Representatives from Silverwood Theme Park, Coeur d’Alene Summer Theatre and The Hagadone Marine Group all indicated they were gearing up for an influx of guests this summer.

Linda Coppess, chamber president and CEO, said they are excited about the summer season. With perhaps record visitors headed this way, it will be a great opportunity for businesses to get their brands out there, she said.

“I would encourage you all to look at it as an opportunity,” Coppess said.

According to Visit Idaho, the top reasons visitors come to North Idaho are to visit friends and family, experience the outdoors and tour the region.

The top five visitor activities in North Idaho include sightseeing, shopping, hiking and backpacking, and camping, according to Visit Idaho.

Top activities of special interest are historic places, cultural activities, brewery tours and beer tasting, winery tours and tasting and exceptional culinary experiences.

According to 2021 reports, $1.9 billion was spent by visitors to Idaho staying in hotels and motels, $685 million was spent by visitors in short-term rentals, and $148 million was spent by visitors at campgrounds.

Chase said 84% of tourism spending is generated by out-of-state visitors.

Overall tax collections in Idaho have been up every month this year compared to last.

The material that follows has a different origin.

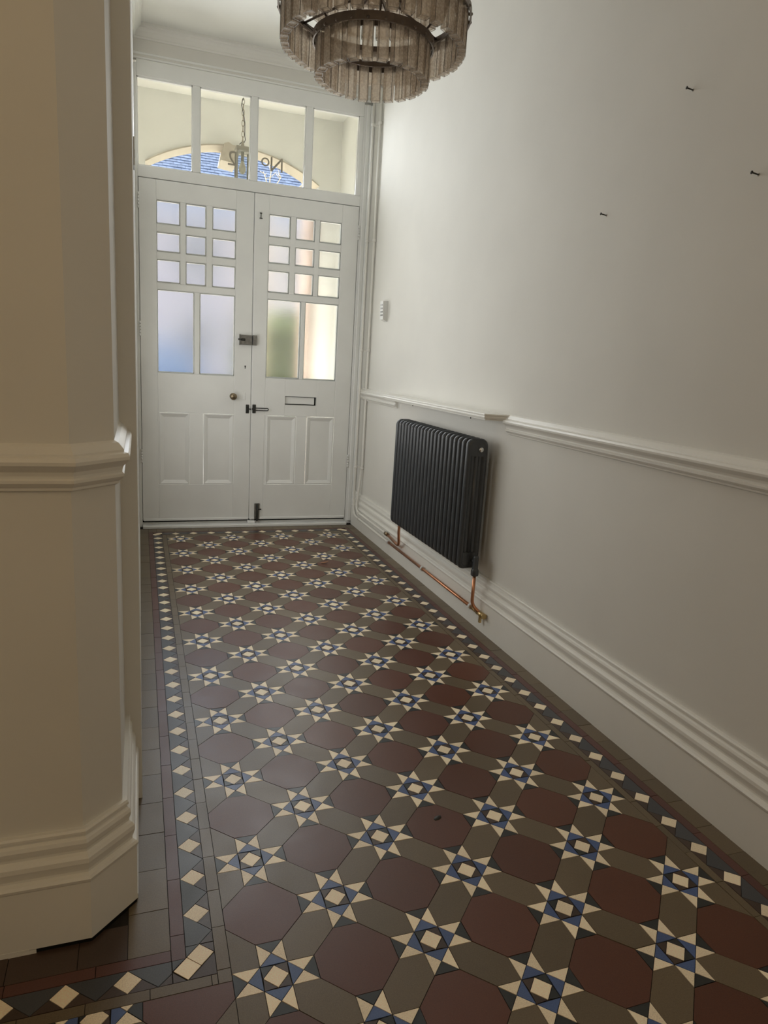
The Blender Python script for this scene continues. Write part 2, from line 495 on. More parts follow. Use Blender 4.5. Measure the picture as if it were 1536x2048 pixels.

“People experience this place and have a wonderful time and that keeps that engine going. And that is a recipe for success,” he said.

Mark Robitaille, executive director of the Coeur d’Alene Convention and Visitors Bureau, said 2021 and 2022 were both banner years for tourism in Idaho, and this year should see increased visitor spending again.

The bureau received many inquiries asking about outdoor opportunities like biking trips, camping and lakes.

“I think we're in for a strong summer,” Robitaille said.